To press the point, if you lie down at a bus stop on Old Hope Road and fondle yourself in full view of passing traffic, you've stepped over the line of the commonly applied and ever-present Jamaicaman IDGAF (short for "I don't give a damn what you think"), into the realms of 'WTF?' (short for "What in heaven's name is happening here?")

Whereas it's OK to say, "I don't like that girl's behaviour", it's not OK to say, "Cho! Is a teggereg!" or "Dat de gyal ah one stregge." I may say, "Away, you termagant!", but I may not say, "Guweh, likkle kinaki!" That's because 'termagant' is high-class English, but 'kinaki', 'teggereg' and 'stregge' are high-powered Jamaican.

Another example: Suppose I'm trying to just discuss a topical legal issue without prejudging the matter. It's all well and good when I talk about MSM, homosexuals, and gays. But if you raise the ordinary Jamaican term ''tibwoy', there's trouble a-comin'.

So, while it is perfectly acceptable to say "Homosexuals in Jamaica are probably wondering when they will be able to get married, just like they're able to in the United States", I can't use the vernacular and say: "De b***ybwoy dem waan fi married like inna 'Merica". It almost means the same thing, but not quite, because our descriptors tend to have a directness that is often considered impolite. So people would get upset. All of a sudden there would be 20 letters to the editor, Facebook would blow up, and more petitions to dump me from The Gleaner would be hand-delivered.

 

misunderstood

 

I'm finding this is the problem with Jamaican. Every time I want to buss off a big Jamaica talk, people are going to take it the wrong way. Maybe it's because I haven't had the proper training, meaning mi jus' leggo like a beast pon de language.

So apparently it's not what you say, it's how you say it. If you say it in Jamaican, you're going to get into trouble.

Truth is, I believe there's a little leggo beast in all of us.
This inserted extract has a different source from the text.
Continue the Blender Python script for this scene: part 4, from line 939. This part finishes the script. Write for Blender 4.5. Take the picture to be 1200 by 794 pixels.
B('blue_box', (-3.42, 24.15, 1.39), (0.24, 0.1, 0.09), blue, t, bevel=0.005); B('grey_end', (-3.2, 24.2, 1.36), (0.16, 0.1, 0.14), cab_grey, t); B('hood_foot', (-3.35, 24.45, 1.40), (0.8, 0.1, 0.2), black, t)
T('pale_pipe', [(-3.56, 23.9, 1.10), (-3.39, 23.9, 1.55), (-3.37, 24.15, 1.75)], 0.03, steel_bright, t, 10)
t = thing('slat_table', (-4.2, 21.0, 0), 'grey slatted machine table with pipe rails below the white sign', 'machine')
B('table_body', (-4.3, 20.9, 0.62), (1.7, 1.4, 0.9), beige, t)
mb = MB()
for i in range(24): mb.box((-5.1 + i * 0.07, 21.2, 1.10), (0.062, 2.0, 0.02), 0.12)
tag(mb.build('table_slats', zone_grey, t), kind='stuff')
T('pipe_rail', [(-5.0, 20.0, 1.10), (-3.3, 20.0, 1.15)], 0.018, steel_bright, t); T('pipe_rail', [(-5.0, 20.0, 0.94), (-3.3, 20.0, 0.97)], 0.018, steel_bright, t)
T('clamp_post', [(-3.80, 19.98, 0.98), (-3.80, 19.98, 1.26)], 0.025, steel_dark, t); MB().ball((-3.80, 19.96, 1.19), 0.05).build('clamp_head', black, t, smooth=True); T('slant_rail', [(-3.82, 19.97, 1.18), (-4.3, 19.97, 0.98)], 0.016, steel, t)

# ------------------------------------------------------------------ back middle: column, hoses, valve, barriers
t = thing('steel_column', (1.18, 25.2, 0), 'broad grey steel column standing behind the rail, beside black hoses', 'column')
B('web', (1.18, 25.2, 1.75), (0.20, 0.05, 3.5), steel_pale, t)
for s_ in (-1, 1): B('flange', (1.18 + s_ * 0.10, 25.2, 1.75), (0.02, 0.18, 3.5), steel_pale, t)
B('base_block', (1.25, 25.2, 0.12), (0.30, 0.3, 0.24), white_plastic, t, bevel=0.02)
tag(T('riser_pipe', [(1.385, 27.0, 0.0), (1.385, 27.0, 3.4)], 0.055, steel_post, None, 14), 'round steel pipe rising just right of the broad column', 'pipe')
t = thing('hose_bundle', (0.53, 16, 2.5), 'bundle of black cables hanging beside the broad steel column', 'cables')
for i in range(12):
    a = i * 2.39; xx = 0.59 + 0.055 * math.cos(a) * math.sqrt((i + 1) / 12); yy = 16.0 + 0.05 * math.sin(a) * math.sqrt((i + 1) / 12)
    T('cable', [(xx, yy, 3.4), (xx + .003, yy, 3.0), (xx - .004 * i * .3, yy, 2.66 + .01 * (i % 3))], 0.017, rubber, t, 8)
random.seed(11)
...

OK, so you're thinking: "Speak for yourself!" But seriously, there is definitely the potential.

A properly trained human is one who, even sometimes, tames the beast within with the help of social rules, personal ethics, legal prohibitions and guidance, and individual conscience. This is a picture of what it is to be human quite consistent with most solid thinking in Western civilisation. Plato certainly understands us as beasts who can sometimes tame and channel our baser drives. And Freud spoke about repressing animal cravings as being a necessary prerequisite of civilised life.

In that respect then, we are all beasts. Christians, as usual, have a more elegant way of explaining it: We are born in sin and prone to sin. I know this understanding of things annoys the New-Agers who are spiritual but not religious, but who cares? Dem is bunch a damn leggo beast!